At the Barbican, live art champions Lone Twin are working with Simon Silver and Guy Dartnell to create a variety show for 4 to 10 year olds.  At the National, Katie Mitchell is directing a show for 3 to 6 year olds.  And at the Young Vic, Fevered Sleep is presenting a dance piece The Forest, for children aged 3 to 7.  Three companies or artists who are known for making work for adults, all making high profile work for children.  Three radically different approaches to what that work might look like.  Three festive shows without a fairytale or bauble between them. As someone who’s known for a while that children make for an inquisitive, receptive and honest audience, it’s refreshing to see a wider – and surprising – range of artists giving it a go.  


Given the extraordinary ways in which children engage with performance, it’s also surprising that there isn’t more of this already.   I’ve always revelled in the freedom that comes with making work for children.  When you’re making a show for, say, a three year old, you know that person doesn’t know – and doesn’t care – what “theatre” is, so unlike adult audiences children come with no expectation of what they’re about to see.  That makes for a deliciously free space in which to create work, in which innovation, experimentation and risk can thrive. Performance is a way of ritualising how we see the world, and it’s a way of playing.  Children recognise and understand ritual and play on a very deep level, and that understanding can lead to an extraordinary synergy between the audience and the work.  Because of this, even if children don’t always know what “performance” is, they always know whether it’s good (there’ll be giggles and comments and rapture), and they always let you know when it’s not (there’ll be mayhem).  There’s no learned audience etiquette.  Wouldn’t it be better if it were always like that?
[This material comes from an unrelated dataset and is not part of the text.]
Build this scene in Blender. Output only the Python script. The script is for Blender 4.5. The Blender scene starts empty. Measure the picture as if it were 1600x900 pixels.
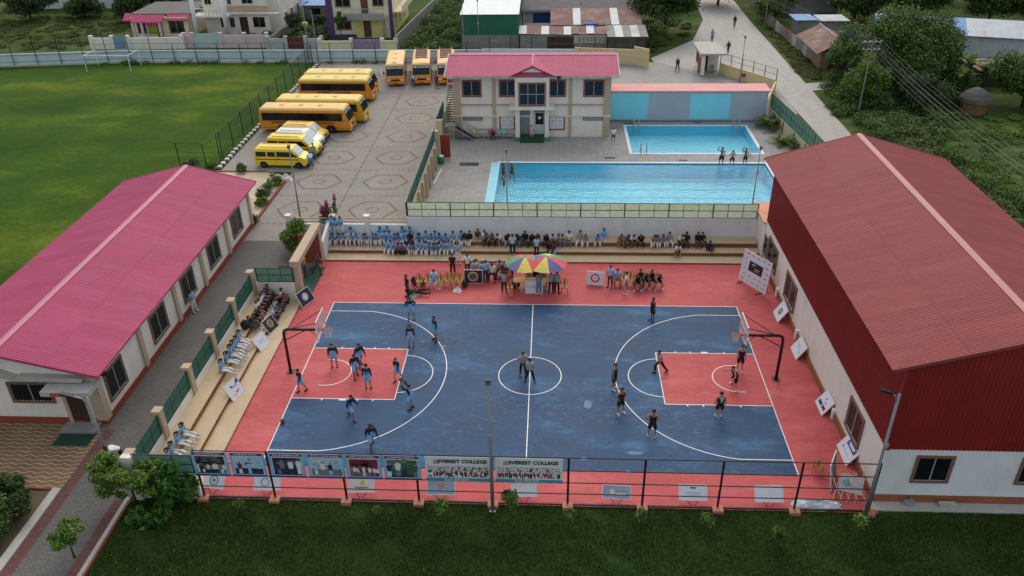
import bpy, math, random
import numpy as np
from mathutils import Matrix, Vector
random.seed(7); RNG = np.random.default_rng(7)
R = math.radians
S = bpy.context.scene
COL = S.collection
# ------------------------------------------------------------------ camera
cd = bpy.data.cameras.new('camera'); cam = bpy.data.objects.new('camera', cd); COL.objects.link(cam)
CAM_POS = (1.093, -37.681, 27.869); PITCH, YAW, ROLL = .52896, -.05406, -.01705
cp, sp, cy, sy = math.cos(PITCH), math.sin(PITCH), math.cos(YAW), math.sin(YAW)
fw = Vector((sy*cp, cy*cp, -sp)); rt = Vector((cy, -sy, 0)); up = rt.cross(fw)
rt, up = math.cos(ROLL)*rt + math.sin(ROLL)*up, -math.sin(ROLL)*rt + math.cos(ROLL)*up
mw = Matrix.Identity(4)
for i in range(3):
    mw[i][0], mw[i][1], mw[i][2], mw[i][3] = rt[i], up[i], -fw[i], CAM_POS[i]
cam.matrix_world = mw
cd.sensor_width = 36; cd.lens = 36*1265.83/1600; cd.clip_start = .5; cd.clip_end = 6000
S.camera = cam
# ------------------------------------------------------------------ sky and sun
SUN_EL, SUN_AZ = R(44), R(2)          # azimuth from +Y, negative = to the left
w = bpy.data.worlds.new('World'); S.world = w; w.use_nodes = True
nt = w.node_tree; bg = nt.nodes['Background']
sky = nt.nodes.new('ShaderNodeTexSky'); sky.sky_type = 'NISHITA'; sky.sun_disc = False
sky.sun_elevation = SUN_EL; sky.sun_rotation = SUN_AZ
sky.air_density = 1.3; sky.dust_density = 6.0; sky.ozone_density = .6
# thin even cloud: the clear sky's blue is washed out towards white
veil = nt.nodes.new('ShaderNodeHueSaturation'); veil.inputs['Saturation'].default_value = .85
nt.links.new(sky.outputs[0], veil.inputs['Color'])
cloud = nt.nodes.new('ShaderNodeMix'); cloud.data_type = 'RGBA'; cloud.inputs[0].default_value = .55; cloud.inputs[7].default_value = (4.6, 4.9, 5.2, 1)   # even overcast layer
nt.links.new(veil.outputs[0], cloud.inputs[6]); nt.links.new(cloud.outputs[2], bg.inputs[0]); bg.inputs[1].default_value = .15
sl = bpy.data.lights.new('sun', 'SUN'); sl.energy = .5; sl.angle = R(45); sl.color = (.98, .99, 1)
so = bpy.data.objects.new('sun', sl); COL.objects.link(so)
sd = Vector((math.sin(SUN_AZ)*math.cos(SUN_EL), math.cos(SUN_AZ)*math.cos(SUN_EL), math.sin(SUN_EL)))
so.rotation_euler = sd.to_track_quat('Z', 'Y').to_euler(); so.location = (0, 0, 60)
S.view_settings.view_transform = 'Standard'; S.view_settings.look = 'None'
S.view_settings.gamma = 1; S.view_settings.use_curve_mapping = False
S.view_settings.exposure = .33
S.render.engine = 'CYCLES'
# ------------------------------------------------------------------ materials
MATS = {}
def lin(c):
    return tuple((v/255/12.92 if v/255 <= .04045 else ((v/255+.055)/1.055)**2.4) for v in c)
def mat(name, col, rough=.7, var=.12, scale=.9, bump=0., bscale=25., metal=0., spec=.4, stain=0., sscale=.25,
        stain_col=None, objrand=0., coat=0., stretch=None):
    """plain surface: colour mottled by noise at two sizes, optional stains and fine relief"""
    if name in MATS: return MATS[name]
    m = bpy.data.materials.new(name); m.use_nodes = True; N = m.node_tree.nodes; K = m.node_tree.links
    b = N['Principled BSDF']; c = lin(col)
    geo = N.new('ShaderNodeNewGeometry')
    n1 = N.new('ShaderNodeTexNoise'); n1.inputs['Scale'].default_value = scale; n1.inputs['Detail'].default_value = 7; n1.inputs['Roughness'].default_value = .65
    K.new(geo.outputs['Position'], n1.inputs['Vector'])
    r1 = N.new('ShaderNodeValToRGB'); r1.color_ramp.elements[0].position = .3; r1.color_ramp.elements[1].position = .7
    r1.color_ramp.elements[0].color = (*[x*(1-var) for x in c], 1); r1.color_ramp.elements[1].color = (*[min(1, x*(1+var)) for x in c], 1)
    K.new(n1.outputs['Fac'], r1.inputs[0]); out = r1.outputs[0]
    if stain:
        n2 = N.new('ShaderNodeTexNoise'); n2.inputs['Scale'].default_value = sscale; n2.inputs['Detail'].default_value = 8; n2.inputs['Roughness'].default_value = .7
        if stretch:
            mp = N.new('ShaderNodeMapping'); mp.inputs['Scale'].default_value = stretch; K.new(geo.outputs['Position'], mp.inputs['Vector']); K.new(mp.outputs[0], n2.inputs['Vector'])
        else: K.new(geo.outputs['Position'], n2.inputs['Vector'])
        r2 = N.new('ShaderNodeMapRange'); r2.inputs[1].default_value = .46; r2.inputs[2].default_value = .72; r2.inputs[3].default_value = 0; r2.inputs[4].default_value = stain
        K.new(n2.outputs['Fac'], r2.inputs[0])
        mx = N.new('ShaderNodeMix'); mx.data_type = 'RGBA'; K.new(r2.outputs[0], mx.inputs[0]); K.new(out, mx.inputs[6])
        mx.inputs[7].default_value = (*(lin(stain_col) if stain_col else [x*.45 for x in c]), 1); out = mx.outputs[2]
    if objrand:
        oi = N.new('ShaderNodeObjectInfo'); mr = N.new('ShaderNodeMapRange'); mr.inputs[3].default_value = 1-objrand; mr.inputs[4].default_value = 1+objrand
        K.new(oi.outputs['Random'], mr.inputs[0])
        hs = N.new('ShaderNodeHueSaturation'); K.new(mr.outputs[0], hs.inputs['Value']); K.new(out, hs.inputs['Color']); out = hs.outputs[0]
    K.new(out, b.inputs['Base Color'])
    b.inputs['Roughness'].default_value = rough; b.inputs['Metallic'].default_value = metal; b.inputs['Specular IOR Level'].default_value = spec
    if coat: b.inputs['Coat Weight'].default_value = coat; b.inputs['Coat Roughness'].default_value = .15
    if bump:
        nb = N.new('ShaderNodeTexNoise'); nb.inputs['Scale'].default_value = bscale; nb.inputs['Detail'].default_value = 4
        K.new(geo.outputs['Position'], nb.inputs['Vector'])
        bp = N.new('ShaderNodeBump'); bp.inputs['Strength'].default_value = bump; bp.inputs['Distance'].default_value = .03
        K.new(nb.outputs['Fac'], bp.inputs['Height']); K.new(bp.outputs[0], b.inputs['Normal'])
    MATS[name] = m; return m

def brickmat(name, c1, c2, mortar, sx, sy, ms=.012, rough=.85, plane='xy', stain=.35, sscale=.15, rot=0., offset=.5, var=.2):
    """small blocks on a surface too fine to model one by one"""
    if name in MATS: return MATS[name]
    m = bpy.data.materials.new(name); m.use_nodes = True; N = m.node_tree.nodes; K = m.node_tree.links
    b = N['Principled BSDF']; geo = N.new('ShaderNodeNewGeometry'); mp = N.new('ShaderNodeMapping')
    if plane == 'xz': mp.inputs['Rotation'].default_value = (R(-90), 0, 0)
    else: mp.inputs['Rotation'].default_value = (0, 0, rot)
    K.new(geo.outputs['Position'], mp.inputs['Vector'])
    br = N.new('ShaderNodeTexBrick'); br.offset = offset
    br.inputs['Scale'].default_value = 1; br.inputs['Brick Width'].default_value = sx; br.inputs['Row Height'].default_value = sy
    br.inputs['Mortar Size'].default_value = ms; br.inputs['Mortar Smooth'].default_value = .2
    br.inputs['Color1'].default_value = (*lin(c1), 1); br.inputs['Color2'].default_value = (*lin(c2), 1); br.inputs['Mortar'].default_value = (*lin(mortar), 1)
    K.new(mp.outputs[0], br.inputs['Vector'])
    n2 = N.new('ShaderNodeTexNoise'); n2.inputs['Scale'].default_value = sscale; n2.inputs['Detail'].default_value = 9; n2.inputs['Roughness'].default_value = .7
    K.new(geo.outputs['Position'], n2.inputs['Vector'])
    r2 = N.new('ShaderNodeMapRange'); r2.inputs[1].default_value = .3; r2.inputs[2].default_value = .7; r2.inputs[3].default_value = 1-stain; r2.inputs[4].default_value = 1+stain*.5
    K.new(n2.outputs['Fac'], r2.inputs[0])
    hs = N.new('ShaderNodeHueSaturation'); K.new(br.outputs[0], hs.inputs['Color']); K.new(r2.outputs[0], hs.inputs['Value'])
    K.new(hs.outputs[0], b.inputs['Base Color']); b.inputs['Roughness'].default_value = rough; b.inputs['Specular IOR Level'].default_value = .3
    bp = N.new('ShaderNodeBump'); bp.inputs['Strength'].default_value = .4; bp.inputs['Distance'].default_value = .02; bp.invert = True
    K.new(br.outputs['Fac'], bp.inputs['Height']); K.new(bp.outputs[0], b.inputs['Normal'])
    MATS[name] = m; return m

def grassmat(name, dark, mid, light, s1=.12, s2=2.5, patch=.55, soil=None):
    m = bpy.data.materials.new(name); m.use_nodes = True; N = m.node_tree.nodes; K = m.node_tree.links
    b = N['Principled BSDF']; geo = N.new('ShaderNodeNewGeometry')
    mp = N.new('ShaderNodeMapping'); mp.inputs['Scale'].default_value = (.75, 1.25, 1); K.new(geo.outputs['Position'], mp.inputs['Vector'])
    def noise(sc, det=8, ro=.65):
        n = N.new('ShaderNodeTexNoise'); n.inputs['Scale'].default_value = sc; n.inputs['Detail'].default_value = det; n.inputs['Roughness'].default_value = ro
        K.new(mp.outputs[0], n.inputs['Vector']); return n
    a = noise(s1, 6, .6); ra = N.new('ShaderNodeValToRGB'); e = ra.color_ramp.elements
    e[0].position = .36; e[0].color = (*lin(dark), 1); e[1].position = .68; e[1].color = (*lin(light), 1); x = e.new(.52); x.color = (*lin(mid), 1)
    K.new(a.outputs['Fac'], ra.inputs[0])
    f = noise(s2, 10, .8); rf = N.new('ShaderNodeMapRange'); rf.inputs[1].default_value = .25; rf.inputs[2].default_value = .75; rf.inputs[3].default_value = .55; rf.inputs[4].default_value = 1.4
    K.new(f.outputs['Fac'], rf.inputs[0])
    hs = N.new('ShaderNodeHueSaturation'); K.new(ra.outputs[0], hs.inputs['Color']); K.new(rf.outputs[0], hs.inputs['Value']); out = hs.outputs[0]
    if soil:
        g = noise(.35, 8, .7); rg = N.new('ShaderNodeMapRange'); rg.inputs[1].default_value = .6; rg.inputs[2].default_value = .75; rg.inputs[3].default_value = 0; rg.inputs[4].default_value = .7
        K.new(g.outputs['Fac'], rg.inputs[0]); mx = N.new('ShaderNodeMix'); mx.data_type = 'RGBA'
        K.new(rg.outputs[0], mx.inputs[0]); K.new(out, mx.inputs[6]); mx.inputs[7].default_value = (*lin(soil), 1); out = mx.outputs[2]
    K.new(out, b.inputs['Base Color']); b.inputs['Roughness'].default_value = .95; b.inputs['Specular IOR Level'].default_value = .1
    bp = N.new('ShaderNodeBump'); bp.inputs['Strength'].default_value = .8; bp.inputs['Distance'].default_value = .08
    h = noise(9, 6, .8); K.new(h.outputs['Fac'], bp.inputs['Height']); K.new(bp.outputs[0], b.inputs['Normal'])
    MATS[name] = m; return m

def leafmat(name, c_dark, c_light, scale=.8, rough=.6):
    m = bpy.data.materials.new(name); m.use_nodes = True; N = m.node_tree.nodes; K = m.node_tree.links
    b = N['Principled BSDF']; geo = N.new('ShaderNodeNewGeometry')
    n = N.new('ShaderNodeTexNoise'); n.inputs['Scale'].default_value = scale; n.inputs['Detail'].default_value = 5; n.inputs['Roughness'].default_value = .7
    K.new(geo.outputs['Position'], n.inputs['Vector'])
    add = N.new('ShaderNodeMath'); add.operation = 'MULTIPLY_ADD'; add.inputs[1].default_value = .5; K.new(geo.outputs['Random Per Island'], add.inputs[0])
    sub = N.new('ShaderNodeMath'); sub.operation = 'SUBTRACT'; sub.inputs[1].default_value = .25; K.new(n.outputs['Fac'], sub.inputs[0]); K.new(sub.outputs[0], add.inputs[2])
    r = N.new('ShaderNodeValToRGB'); r.color_ramp.elements[0].position = .28; r.color_ramp.elements[1].position = .78
    r.color_ramp.elements[0].color = (*lin(c_dark), 1); r.color_ramp.elements[1].color = (*lin(c_light), 1)
    K.new(add.outputs[0], r.inputs[0]); K.new(r.outputs[0], b.inputs['Base Color'])
    b.inputs['Roughness'].default_value = rough; b.inputs['Specular IOR Level'].default_value = .25
    tr = N.new('ShaderNodeBsdfTranslucent'); K.new(r.outputs[0], tr.inputs['Color'])
    mx = N.new('ShaderNodeMixShader'); mx.inputs[0].default_value = .25
    K.new(b.outputs[0], mx.inputs[1]); K.new(tr.outputs[0], mx.inputs[2]); K.new(mx.outputs[0], N['Material Output'].inputs['Surface'])
    MATS[name] = m; return m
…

With unexpected artists modelling different ways of making work for children, perhaps the field will finally start to move beyond the attitude of defeatism that still calls out the usual complaints about lack of funding, support and opportunity.  There are now many venues across the UK that are championing new work for younger and younger audiences, from Lakeside in Nottingham and the Unity in Liverpool to Warwick Arts Centre, the egg in Bath and the new National Theatre Wales, and all of these places have demonstrated that they’re willing to invest considerable resources, money and support in innovative, risk-taking projects.  And with children and young people being one of the Arts Council’s areas of priority it’s also no longer possible to say the funders aren’t behind us.  


Living and working through a period of extraordinary change – culturally, politically, environmentally – it seems to me that there’s no better time for artists to be investing in the future by thinking of younger and younger people as thrilling, sophisticated and brilliantly receptive audiences for their work.